-- BEGIN --

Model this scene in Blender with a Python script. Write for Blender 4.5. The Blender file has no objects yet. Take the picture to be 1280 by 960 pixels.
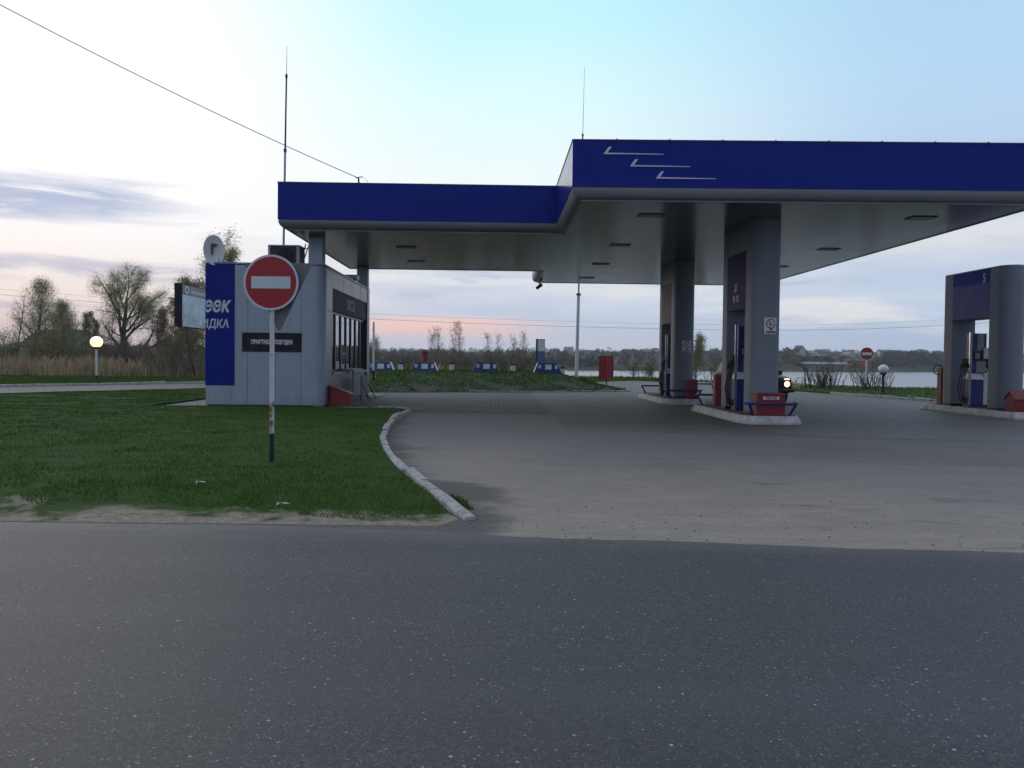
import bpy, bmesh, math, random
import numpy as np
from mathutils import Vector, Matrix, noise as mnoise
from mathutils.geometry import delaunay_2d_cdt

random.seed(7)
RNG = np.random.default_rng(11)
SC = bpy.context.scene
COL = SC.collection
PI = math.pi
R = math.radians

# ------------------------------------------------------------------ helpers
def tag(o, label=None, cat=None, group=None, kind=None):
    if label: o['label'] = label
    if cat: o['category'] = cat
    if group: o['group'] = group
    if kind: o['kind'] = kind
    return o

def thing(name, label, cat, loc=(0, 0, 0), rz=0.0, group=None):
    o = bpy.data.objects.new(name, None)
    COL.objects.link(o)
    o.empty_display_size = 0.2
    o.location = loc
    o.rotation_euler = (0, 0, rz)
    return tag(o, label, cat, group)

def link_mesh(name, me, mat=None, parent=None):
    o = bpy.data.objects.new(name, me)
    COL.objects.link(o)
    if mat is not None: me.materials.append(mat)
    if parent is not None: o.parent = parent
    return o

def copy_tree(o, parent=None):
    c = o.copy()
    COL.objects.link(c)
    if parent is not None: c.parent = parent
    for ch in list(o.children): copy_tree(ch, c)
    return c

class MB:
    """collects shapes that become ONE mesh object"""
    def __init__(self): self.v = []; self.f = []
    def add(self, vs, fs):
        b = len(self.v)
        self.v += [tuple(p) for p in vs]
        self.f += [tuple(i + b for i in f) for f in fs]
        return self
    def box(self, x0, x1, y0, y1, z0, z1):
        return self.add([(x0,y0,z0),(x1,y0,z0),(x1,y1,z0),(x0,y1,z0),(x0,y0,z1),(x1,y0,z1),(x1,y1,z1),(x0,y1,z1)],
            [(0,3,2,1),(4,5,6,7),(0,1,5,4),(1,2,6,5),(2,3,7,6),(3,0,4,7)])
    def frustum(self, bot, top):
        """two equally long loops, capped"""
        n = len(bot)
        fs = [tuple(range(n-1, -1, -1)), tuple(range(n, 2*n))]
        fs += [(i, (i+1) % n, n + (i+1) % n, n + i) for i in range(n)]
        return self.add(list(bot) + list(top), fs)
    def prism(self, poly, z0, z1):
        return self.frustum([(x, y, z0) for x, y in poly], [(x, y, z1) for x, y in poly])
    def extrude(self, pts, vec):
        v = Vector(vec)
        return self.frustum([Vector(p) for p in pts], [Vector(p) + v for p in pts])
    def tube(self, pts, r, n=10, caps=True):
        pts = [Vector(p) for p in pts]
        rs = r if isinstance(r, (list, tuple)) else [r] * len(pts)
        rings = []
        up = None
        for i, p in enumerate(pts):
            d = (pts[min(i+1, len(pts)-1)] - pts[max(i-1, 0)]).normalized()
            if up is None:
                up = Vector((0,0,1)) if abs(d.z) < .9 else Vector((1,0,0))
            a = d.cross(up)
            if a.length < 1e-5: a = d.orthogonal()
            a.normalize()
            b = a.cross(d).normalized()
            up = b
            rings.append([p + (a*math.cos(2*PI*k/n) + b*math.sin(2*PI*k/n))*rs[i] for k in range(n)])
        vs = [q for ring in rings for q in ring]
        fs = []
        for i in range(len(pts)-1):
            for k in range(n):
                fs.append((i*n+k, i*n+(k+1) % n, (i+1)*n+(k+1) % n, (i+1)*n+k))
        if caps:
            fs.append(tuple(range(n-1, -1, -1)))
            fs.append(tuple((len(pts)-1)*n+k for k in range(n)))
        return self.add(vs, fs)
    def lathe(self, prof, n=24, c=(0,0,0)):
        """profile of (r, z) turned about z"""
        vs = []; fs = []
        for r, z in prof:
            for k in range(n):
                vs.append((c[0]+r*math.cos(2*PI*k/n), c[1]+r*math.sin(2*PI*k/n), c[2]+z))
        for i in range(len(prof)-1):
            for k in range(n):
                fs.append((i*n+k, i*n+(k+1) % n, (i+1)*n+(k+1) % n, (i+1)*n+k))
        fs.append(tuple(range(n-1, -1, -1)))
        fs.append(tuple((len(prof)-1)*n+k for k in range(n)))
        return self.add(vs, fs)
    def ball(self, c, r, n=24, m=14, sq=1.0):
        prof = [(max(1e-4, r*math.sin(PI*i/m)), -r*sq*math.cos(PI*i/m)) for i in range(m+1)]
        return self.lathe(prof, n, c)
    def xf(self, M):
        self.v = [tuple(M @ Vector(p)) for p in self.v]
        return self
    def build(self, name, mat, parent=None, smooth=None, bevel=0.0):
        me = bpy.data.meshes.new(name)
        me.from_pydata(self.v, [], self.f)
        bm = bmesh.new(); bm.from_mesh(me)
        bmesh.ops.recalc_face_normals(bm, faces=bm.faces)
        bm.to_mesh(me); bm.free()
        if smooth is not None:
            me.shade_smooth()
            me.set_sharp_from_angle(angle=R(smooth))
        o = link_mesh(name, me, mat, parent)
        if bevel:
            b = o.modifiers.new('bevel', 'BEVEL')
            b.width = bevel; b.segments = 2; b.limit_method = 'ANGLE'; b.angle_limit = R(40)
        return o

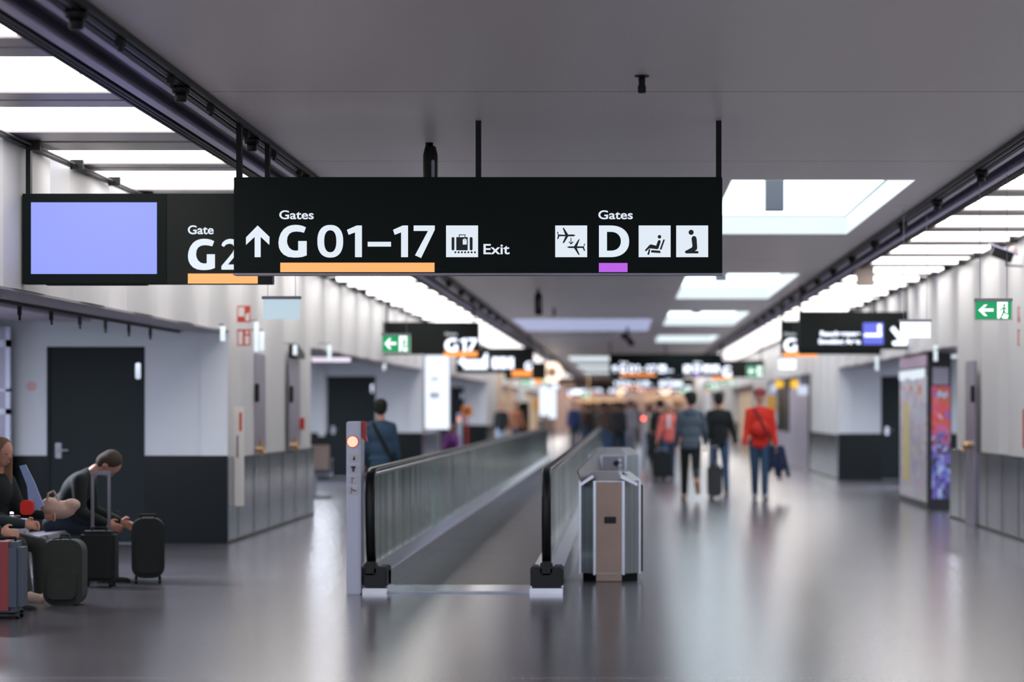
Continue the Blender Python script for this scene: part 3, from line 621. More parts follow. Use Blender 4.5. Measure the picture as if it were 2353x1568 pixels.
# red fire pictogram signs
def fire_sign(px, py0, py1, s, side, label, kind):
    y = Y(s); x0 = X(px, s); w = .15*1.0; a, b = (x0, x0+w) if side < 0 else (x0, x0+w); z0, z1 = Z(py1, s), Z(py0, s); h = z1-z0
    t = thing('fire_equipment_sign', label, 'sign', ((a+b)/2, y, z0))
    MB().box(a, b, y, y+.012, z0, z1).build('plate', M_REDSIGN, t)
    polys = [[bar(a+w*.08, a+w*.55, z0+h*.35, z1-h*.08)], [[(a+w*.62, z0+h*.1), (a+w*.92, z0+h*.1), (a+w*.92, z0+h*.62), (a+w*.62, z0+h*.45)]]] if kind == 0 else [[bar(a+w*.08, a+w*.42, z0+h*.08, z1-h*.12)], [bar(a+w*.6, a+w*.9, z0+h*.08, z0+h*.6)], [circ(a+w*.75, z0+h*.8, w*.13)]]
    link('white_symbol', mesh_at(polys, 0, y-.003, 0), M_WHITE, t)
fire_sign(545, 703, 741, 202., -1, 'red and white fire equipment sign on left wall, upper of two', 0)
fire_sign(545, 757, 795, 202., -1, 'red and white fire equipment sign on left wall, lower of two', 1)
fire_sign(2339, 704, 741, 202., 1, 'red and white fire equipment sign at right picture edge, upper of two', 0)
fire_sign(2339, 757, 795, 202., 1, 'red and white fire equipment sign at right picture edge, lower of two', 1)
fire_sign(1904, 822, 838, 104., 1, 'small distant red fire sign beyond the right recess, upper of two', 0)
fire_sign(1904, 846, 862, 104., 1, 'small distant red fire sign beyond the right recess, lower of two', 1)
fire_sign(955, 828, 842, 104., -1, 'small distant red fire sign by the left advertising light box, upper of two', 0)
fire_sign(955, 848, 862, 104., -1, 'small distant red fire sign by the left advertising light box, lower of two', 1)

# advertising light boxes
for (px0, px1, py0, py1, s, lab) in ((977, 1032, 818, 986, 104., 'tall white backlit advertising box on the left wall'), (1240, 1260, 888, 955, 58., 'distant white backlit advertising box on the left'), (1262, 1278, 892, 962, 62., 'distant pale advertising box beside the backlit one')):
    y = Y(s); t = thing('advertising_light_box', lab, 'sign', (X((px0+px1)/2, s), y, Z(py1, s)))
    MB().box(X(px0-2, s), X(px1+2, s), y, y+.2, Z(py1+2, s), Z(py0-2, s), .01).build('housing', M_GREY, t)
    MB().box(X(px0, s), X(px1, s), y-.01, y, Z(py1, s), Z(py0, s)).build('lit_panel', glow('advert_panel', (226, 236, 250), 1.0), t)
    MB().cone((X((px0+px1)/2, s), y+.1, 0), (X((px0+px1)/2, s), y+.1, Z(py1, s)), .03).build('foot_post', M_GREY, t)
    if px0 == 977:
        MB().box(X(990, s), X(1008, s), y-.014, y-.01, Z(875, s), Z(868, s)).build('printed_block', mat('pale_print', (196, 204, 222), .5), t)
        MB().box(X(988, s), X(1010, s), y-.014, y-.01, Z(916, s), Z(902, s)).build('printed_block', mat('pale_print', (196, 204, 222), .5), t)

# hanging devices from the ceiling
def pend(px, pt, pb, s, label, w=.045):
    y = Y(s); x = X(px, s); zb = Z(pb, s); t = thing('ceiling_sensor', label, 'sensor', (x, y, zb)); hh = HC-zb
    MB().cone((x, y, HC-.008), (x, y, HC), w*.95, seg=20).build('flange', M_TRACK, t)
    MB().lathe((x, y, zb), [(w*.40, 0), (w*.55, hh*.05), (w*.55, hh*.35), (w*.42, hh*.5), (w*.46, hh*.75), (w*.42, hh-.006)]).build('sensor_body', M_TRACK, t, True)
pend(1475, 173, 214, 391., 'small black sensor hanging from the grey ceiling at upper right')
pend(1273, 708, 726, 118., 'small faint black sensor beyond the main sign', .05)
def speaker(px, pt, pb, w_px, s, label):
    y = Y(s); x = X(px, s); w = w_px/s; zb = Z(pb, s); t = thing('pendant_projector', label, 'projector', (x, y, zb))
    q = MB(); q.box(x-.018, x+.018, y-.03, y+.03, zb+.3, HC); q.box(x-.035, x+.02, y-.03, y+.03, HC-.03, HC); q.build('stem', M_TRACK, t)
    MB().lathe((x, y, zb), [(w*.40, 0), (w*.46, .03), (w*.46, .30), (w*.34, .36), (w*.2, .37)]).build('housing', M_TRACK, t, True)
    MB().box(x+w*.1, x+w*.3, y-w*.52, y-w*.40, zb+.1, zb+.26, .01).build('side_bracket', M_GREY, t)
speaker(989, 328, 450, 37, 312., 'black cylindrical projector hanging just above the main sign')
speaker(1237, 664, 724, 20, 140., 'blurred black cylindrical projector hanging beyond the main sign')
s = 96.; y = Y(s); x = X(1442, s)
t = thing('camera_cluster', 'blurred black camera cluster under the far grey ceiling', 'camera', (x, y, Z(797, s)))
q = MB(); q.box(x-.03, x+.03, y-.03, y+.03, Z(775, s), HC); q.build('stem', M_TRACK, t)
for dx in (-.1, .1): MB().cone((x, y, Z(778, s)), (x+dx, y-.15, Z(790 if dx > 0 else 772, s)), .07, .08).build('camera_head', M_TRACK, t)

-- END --

## Directive
Reproduce only the lines running from the beginning of the entries above to the line holding "from mathutils.geometry import", inclusive. Pictures stay out of the copy.

## Task response
Model this scene in Blender with a Python script. Write for Blender 4.5. The Blender file has no objects yet. Take the picture to be 1280 by 960 pixels.
import bpy, bmesh, math, random
import numpy as np
from mathutils import Vector, Matrix, noise as mnoise
from mathutils.geometry import delaunay_2d_cdt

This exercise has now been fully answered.